Former England captain Mike Brearley put it well in On Form: “A low score may be the result of any number of factors, among which poor performance may have only played a small part, or none at all,” wrote Brearley. “Yet internally we may be over-sensitive to any hint of humiliation, and thus prone to experience the dismissal as epitomizing our overall weakness in ability or personality.”

Every professional is subject to criticism. The difference is that, unlike with sportsmen, it is not usually emblazoned across newspaper headlines or discussed on national television. Gavaskar said in an interview when Tendulkar quit one-day cricket that criticism might have prompted him to take the call.

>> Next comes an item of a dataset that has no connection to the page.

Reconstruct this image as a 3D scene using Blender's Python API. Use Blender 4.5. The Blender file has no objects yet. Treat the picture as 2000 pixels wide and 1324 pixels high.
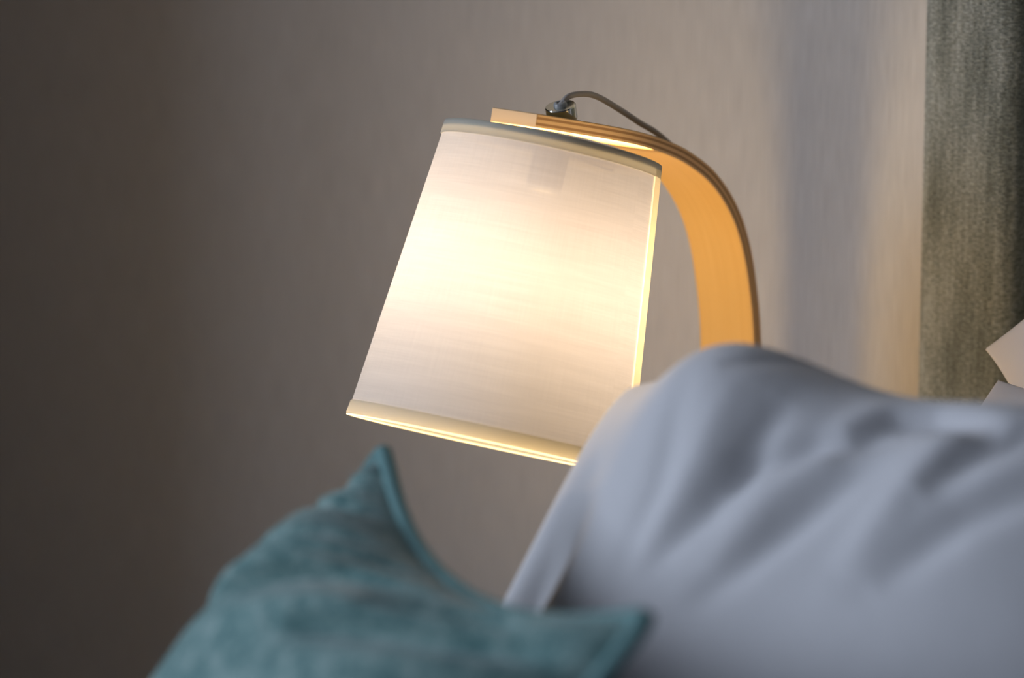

In Better Living Through Criticism, A.O. Scott says, “The suppression of the critical instinct is one of the keys to the maintenance of harmony, civility, and a decent social order.” It is also a betrayal of the critic’s calling. Today everybody is a critic, and thanks to social media has a ready platform in which to rant about issues in language that not so long ago was confined to pubs or bars.

Chosen ones

Some players do tend to get picked out for special treatment. In his playing days, Ravi Shastri was one whose professionalism and aggression were constantly criticised. More recently, Virat Kohli had to make thousands of runs in different formats before the critics got off his back — much of the criticism had little to do with his game.

A critic is a creature of paradox, says Scott, “at once superfluous and ubiquitous, indispensable and useless, to be trusted and reviled.”

Players are creatures of paradox too. At once confident and insecure, qualified and unsuitable, national heroes and national villains. The player’s role is clear cut and unambiguous; the critic’s apparently less so.